Sixth, Christian couples must ensure that the methods chosen are really contraceptive in effect, and not abortifacient. Not all birth control is contraception, for some technologies and methods do not prevent the sperm from fertilizing the egg, but instead prevent the fertilized egg from successfully implanting itself in the lining of the womb. Such methods involve nothing less than an early abortion. This is true of all IUDs and some hormonal technologies. A raging debate now surrounds the question of whether at least some forms of the Pill may also work through abortifacient effect, rather than preventing ovulation. Christian couples must exercise due care in choosing a form of birth control that is unquestionably contraceptive, rather than abortifacient.
The birth control revolution has literally changed the world. Today’s couples rarely ponder the fact that the availability of effective contraceptives is a very recent phenomenon in world history. This revolution has set loose a firestorm of sexual promiscuity and much human misery. At the same time, it has also offered thoughtful and careful couples an opportunity to enjoy the joys and fulfillments of the marital act without remaining at all times equally open to pregnancy.

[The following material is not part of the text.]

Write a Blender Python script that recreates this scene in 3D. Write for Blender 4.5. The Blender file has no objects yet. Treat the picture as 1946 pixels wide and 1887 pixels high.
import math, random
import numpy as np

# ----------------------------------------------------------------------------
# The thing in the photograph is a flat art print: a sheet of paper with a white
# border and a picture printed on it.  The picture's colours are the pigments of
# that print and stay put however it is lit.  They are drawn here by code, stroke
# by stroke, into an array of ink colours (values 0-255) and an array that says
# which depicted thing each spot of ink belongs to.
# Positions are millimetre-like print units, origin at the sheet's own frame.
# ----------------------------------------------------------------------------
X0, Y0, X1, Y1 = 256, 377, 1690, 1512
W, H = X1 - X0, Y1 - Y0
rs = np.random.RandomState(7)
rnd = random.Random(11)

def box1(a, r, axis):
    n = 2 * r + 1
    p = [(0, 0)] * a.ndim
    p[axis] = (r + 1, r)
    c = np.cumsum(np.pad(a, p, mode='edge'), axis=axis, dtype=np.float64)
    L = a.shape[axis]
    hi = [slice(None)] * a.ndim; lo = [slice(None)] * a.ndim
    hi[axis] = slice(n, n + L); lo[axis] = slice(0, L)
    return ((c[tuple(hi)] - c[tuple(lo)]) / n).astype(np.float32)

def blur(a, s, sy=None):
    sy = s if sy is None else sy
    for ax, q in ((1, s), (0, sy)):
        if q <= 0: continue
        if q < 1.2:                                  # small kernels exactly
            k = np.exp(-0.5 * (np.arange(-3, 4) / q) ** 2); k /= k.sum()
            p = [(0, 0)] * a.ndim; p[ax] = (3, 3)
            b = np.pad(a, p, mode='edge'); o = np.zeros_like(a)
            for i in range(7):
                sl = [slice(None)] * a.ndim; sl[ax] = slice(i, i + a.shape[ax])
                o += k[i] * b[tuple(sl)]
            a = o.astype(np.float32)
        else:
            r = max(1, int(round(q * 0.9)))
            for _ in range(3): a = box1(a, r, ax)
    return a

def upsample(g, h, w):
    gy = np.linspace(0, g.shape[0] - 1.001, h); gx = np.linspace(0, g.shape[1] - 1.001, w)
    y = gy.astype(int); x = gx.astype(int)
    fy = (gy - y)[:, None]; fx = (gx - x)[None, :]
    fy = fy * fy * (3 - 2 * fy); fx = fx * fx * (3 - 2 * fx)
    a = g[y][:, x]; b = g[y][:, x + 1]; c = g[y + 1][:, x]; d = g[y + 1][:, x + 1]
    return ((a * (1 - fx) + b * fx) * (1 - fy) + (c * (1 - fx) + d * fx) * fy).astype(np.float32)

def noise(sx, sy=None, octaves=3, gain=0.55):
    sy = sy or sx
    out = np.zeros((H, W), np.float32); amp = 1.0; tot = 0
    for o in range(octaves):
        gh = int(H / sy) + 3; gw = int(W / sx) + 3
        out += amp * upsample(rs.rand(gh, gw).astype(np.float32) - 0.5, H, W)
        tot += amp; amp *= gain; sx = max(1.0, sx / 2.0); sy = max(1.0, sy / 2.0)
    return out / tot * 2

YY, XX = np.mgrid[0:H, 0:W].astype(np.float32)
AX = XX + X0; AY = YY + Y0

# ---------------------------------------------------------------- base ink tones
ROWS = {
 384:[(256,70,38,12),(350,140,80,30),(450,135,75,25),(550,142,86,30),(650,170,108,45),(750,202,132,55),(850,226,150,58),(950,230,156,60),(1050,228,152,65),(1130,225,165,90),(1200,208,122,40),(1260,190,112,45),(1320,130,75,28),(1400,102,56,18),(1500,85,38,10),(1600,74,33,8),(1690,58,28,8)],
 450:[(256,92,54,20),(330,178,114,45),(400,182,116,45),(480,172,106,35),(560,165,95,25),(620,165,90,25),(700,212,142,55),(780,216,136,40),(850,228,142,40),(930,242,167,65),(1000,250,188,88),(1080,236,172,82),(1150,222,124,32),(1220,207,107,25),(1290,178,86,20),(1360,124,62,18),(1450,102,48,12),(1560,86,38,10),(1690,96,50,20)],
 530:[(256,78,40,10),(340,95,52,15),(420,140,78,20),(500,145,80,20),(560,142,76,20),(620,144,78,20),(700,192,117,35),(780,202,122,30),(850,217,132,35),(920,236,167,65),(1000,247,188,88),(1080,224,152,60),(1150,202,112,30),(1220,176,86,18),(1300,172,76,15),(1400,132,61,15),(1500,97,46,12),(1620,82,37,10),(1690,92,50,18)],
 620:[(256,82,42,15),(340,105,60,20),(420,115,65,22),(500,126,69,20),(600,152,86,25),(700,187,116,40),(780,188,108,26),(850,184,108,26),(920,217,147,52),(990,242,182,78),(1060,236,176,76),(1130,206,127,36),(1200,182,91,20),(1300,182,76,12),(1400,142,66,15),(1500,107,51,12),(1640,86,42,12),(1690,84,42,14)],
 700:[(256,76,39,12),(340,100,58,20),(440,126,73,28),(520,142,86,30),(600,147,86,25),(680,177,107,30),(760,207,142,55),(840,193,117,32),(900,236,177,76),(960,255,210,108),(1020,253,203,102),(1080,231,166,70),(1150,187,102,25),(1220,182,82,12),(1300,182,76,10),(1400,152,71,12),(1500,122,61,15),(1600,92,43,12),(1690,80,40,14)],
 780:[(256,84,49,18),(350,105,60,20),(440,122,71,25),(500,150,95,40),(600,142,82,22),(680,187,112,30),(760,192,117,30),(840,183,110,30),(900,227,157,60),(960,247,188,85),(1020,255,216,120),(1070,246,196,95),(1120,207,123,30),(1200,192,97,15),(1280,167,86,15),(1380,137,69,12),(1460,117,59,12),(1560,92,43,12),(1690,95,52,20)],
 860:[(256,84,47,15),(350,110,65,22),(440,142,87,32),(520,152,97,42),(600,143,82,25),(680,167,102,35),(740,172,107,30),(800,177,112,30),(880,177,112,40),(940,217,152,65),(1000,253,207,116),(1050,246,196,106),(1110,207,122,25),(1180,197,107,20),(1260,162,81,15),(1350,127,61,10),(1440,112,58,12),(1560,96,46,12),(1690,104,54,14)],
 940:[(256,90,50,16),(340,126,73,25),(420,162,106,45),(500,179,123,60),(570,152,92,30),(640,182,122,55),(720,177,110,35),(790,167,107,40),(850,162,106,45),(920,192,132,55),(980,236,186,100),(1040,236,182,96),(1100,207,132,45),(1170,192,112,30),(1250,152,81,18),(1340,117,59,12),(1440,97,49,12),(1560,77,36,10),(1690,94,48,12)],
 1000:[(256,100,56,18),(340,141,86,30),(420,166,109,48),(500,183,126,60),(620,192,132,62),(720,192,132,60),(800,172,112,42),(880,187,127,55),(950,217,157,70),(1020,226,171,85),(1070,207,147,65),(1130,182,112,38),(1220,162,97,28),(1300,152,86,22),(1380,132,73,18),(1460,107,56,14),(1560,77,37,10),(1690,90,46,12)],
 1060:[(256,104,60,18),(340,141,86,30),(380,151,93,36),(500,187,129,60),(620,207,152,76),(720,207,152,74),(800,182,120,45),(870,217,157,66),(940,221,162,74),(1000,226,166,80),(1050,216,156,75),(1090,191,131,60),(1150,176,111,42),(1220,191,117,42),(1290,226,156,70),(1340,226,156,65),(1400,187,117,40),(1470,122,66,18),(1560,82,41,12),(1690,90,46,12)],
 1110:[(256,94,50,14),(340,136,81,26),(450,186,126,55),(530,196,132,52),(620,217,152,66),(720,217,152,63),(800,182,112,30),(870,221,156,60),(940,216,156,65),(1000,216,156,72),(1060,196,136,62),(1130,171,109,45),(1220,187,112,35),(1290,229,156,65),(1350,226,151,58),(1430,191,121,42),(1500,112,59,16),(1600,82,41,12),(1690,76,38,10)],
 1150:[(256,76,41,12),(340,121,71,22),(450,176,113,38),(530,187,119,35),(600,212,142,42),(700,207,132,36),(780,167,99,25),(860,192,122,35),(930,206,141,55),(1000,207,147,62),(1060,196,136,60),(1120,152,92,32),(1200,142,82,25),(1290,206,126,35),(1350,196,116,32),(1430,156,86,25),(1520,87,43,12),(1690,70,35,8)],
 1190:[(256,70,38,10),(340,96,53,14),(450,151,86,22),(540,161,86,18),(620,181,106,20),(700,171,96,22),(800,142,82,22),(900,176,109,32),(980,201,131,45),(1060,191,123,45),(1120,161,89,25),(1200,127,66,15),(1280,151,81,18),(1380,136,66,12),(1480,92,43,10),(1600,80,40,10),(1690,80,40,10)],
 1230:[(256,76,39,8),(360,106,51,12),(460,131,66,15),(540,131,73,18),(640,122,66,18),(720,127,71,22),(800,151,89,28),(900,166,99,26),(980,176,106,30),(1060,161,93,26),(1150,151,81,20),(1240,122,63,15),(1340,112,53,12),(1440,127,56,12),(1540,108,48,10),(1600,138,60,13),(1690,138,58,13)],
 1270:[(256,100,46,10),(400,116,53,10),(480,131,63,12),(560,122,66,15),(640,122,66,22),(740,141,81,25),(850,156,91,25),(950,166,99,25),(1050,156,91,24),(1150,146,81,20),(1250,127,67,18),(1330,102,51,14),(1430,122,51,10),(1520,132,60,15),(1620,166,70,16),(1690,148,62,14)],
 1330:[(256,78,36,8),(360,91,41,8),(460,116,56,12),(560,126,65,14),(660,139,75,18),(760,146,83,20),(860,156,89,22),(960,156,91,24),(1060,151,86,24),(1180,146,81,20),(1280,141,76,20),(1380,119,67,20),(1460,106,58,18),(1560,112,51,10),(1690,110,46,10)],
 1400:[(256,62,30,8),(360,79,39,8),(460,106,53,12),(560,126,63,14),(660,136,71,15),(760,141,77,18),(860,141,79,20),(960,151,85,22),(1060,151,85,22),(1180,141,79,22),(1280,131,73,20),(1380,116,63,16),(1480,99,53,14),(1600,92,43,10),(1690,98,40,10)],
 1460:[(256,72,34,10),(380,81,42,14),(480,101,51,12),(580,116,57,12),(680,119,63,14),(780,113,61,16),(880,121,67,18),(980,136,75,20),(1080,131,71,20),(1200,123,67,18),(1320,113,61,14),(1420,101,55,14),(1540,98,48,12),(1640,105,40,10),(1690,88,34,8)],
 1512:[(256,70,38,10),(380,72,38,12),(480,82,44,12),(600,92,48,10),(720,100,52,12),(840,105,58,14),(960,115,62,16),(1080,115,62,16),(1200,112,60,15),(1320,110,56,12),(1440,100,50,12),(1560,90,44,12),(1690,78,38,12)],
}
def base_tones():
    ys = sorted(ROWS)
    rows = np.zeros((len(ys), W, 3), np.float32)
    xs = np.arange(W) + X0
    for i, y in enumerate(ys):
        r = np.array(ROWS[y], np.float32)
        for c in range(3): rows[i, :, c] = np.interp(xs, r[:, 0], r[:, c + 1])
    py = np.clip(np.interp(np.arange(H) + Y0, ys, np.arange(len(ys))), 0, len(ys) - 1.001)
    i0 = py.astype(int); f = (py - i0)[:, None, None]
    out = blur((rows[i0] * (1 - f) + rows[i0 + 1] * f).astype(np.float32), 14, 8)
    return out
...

Therefore, Christians may make careful and discriminating use of proper technologies, but must never buy into the contraceptive mentality. We can never see children as problems to be avoided, but always as gifts to be welcomed and received.
For evangelicals, much work remains to be done. We must build and nurture a new tradition of moral theology, drawn from Holy Scripture and enriched by the theological heritage of the church. Until we do, many evangelical couples will not even know where to begin the process of thinking about birth control in a fully Christian frame. It is high time evangelicals answered this call.